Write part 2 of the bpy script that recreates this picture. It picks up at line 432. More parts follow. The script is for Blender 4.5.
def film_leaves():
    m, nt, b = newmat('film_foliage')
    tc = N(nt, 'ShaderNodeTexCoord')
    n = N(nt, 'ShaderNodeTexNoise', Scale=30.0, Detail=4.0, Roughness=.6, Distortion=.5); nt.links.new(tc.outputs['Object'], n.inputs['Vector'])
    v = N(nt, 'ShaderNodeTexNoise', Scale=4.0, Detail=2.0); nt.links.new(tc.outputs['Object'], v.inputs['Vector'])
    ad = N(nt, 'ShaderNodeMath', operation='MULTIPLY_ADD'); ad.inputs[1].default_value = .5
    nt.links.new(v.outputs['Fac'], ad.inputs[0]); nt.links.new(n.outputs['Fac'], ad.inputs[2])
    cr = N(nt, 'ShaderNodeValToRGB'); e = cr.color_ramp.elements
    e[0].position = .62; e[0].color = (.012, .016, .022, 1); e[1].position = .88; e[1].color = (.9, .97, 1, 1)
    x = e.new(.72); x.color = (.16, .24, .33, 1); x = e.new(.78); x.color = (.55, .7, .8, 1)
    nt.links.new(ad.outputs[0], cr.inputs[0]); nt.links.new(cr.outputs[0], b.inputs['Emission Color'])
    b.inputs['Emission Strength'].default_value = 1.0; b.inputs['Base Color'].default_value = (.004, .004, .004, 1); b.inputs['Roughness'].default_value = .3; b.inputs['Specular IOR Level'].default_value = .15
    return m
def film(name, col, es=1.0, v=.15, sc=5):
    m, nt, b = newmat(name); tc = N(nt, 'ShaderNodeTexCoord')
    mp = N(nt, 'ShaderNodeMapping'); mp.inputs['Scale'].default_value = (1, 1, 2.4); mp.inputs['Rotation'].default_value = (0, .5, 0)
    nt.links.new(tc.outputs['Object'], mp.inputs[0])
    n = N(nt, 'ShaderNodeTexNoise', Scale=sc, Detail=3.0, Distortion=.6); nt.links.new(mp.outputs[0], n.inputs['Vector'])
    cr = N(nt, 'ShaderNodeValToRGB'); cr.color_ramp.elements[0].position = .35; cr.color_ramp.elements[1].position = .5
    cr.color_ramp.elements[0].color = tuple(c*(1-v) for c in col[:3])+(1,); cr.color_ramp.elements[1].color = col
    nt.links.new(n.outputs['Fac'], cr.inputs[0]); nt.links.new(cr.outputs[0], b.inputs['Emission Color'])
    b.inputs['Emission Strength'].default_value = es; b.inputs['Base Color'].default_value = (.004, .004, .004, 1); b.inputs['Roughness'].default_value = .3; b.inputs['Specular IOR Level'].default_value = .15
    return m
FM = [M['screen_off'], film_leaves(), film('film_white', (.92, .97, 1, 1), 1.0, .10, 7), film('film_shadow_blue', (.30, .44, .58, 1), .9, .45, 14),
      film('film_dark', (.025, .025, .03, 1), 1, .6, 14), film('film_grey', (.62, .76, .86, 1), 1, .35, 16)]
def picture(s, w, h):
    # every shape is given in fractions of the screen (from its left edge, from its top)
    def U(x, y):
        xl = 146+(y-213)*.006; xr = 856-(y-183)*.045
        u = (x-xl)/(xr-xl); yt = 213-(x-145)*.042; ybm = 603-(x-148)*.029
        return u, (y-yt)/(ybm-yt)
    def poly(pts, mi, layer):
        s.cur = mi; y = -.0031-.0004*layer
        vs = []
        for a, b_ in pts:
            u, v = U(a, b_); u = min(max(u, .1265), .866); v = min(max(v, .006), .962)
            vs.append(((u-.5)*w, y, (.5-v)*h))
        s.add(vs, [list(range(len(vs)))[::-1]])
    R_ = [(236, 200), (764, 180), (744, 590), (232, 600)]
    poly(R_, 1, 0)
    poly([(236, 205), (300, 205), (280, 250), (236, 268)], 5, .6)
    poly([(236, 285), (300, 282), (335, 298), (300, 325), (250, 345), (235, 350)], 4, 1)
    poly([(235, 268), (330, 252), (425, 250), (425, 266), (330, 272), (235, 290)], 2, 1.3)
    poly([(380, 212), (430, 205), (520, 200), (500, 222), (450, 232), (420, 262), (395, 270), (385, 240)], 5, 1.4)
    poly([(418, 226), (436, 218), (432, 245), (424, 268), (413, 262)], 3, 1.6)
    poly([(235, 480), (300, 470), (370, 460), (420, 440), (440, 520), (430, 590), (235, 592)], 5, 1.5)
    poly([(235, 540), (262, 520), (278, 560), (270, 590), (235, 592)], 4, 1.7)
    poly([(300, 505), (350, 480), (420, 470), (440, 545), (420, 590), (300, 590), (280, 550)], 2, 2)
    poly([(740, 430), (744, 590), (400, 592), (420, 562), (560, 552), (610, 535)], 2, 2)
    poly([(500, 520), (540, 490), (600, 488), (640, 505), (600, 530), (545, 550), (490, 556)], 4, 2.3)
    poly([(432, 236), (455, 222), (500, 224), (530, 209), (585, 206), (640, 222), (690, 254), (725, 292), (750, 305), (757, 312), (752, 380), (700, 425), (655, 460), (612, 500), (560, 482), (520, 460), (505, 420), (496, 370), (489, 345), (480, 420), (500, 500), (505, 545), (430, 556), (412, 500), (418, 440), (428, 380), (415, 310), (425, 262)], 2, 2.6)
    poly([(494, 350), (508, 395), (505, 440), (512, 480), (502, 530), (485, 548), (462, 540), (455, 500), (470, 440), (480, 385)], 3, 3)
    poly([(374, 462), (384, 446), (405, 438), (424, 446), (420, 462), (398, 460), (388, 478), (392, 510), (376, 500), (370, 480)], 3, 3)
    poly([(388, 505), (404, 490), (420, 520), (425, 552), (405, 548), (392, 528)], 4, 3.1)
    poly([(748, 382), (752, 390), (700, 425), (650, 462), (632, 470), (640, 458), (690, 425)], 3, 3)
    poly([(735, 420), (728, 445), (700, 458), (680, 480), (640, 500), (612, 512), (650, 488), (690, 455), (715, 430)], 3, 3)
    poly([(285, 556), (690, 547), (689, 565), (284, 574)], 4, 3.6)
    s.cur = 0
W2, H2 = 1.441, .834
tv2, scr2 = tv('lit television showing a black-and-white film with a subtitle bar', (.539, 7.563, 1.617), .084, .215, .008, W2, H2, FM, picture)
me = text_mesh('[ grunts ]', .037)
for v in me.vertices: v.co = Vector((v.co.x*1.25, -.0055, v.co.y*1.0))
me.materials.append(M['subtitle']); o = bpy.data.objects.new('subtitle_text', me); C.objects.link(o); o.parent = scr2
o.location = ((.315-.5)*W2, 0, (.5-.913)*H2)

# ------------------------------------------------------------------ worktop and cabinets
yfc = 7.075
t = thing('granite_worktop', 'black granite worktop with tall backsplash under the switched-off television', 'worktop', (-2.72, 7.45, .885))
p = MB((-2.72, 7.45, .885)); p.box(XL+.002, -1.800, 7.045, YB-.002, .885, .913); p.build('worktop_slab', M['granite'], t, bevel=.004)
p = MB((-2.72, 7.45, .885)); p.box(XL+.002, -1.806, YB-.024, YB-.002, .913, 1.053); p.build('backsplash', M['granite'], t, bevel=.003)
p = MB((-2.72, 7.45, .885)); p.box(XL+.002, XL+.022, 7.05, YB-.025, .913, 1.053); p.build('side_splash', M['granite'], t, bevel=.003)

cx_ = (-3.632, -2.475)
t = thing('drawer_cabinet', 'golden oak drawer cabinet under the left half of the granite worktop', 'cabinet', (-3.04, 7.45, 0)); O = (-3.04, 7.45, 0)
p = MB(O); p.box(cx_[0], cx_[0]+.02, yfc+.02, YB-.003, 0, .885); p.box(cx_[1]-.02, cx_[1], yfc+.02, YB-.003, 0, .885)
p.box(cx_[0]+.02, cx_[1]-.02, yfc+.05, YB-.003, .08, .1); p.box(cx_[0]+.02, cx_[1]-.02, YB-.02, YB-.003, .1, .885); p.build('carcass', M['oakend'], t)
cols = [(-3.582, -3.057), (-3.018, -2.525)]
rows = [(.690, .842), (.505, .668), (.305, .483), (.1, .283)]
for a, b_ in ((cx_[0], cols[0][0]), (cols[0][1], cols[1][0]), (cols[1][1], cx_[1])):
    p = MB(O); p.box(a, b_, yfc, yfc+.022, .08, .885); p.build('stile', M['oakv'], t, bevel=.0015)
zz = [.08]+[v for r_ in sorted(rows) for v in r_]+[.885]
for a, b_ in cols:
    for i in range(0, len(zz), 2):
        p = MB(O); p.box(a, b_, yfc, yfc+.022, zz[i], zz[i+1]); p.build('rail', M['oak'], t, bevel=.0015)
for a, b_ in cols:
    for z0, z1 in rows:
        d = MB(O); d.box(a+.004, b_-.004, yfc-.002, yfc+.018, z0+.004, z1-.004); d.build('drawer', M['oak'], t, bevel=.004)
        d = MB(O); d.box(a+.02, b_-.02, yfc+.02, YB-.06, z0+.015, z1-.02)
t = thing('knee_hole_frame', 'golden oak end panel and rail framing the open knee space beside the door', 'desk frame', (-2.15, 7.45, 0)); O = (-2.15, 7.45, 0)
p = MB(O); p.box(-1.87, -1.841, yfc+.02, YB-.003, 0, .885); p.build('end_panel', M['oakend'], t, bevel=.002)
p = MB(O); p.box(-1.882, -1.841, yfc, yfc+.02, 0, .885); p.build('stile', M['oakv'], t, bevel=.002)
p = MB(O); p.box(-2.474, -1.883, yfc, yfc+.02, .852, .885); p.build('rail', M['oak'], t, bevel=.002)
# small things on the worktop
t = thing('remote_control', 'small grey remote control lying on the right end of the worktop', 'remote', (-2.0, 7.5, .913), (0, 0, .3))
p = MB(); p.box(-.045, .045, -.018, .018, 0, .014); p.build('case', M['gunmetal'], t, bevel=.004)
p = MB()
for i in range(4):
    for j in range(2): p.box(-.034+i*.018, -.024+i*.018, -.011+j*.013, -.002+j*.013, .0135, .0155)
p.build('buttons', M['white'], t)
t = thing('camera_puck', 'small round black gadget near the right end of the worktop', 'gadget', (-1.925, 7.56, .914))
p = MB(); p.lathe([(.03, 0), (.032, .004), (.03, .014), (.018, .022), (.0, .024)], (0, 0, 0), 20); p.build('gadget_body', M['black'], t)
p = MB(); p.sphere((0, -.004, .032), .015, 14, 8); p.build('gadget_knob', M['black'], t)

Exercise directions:
Which lines include "picture"? Copy each of them out.

Finished exercise:
Write part 2 of the bpy script that recreates this picture. It picks up at line 432. More parts follow. The script is for Blender 4.5.
def picture(s, w, h):
tv2, scr2 = tv('lit television showing a black-and-white film with a subtitle bar', (.539, 7.563, 1.617), .084, .215, .008, W2, H2, FM, picture)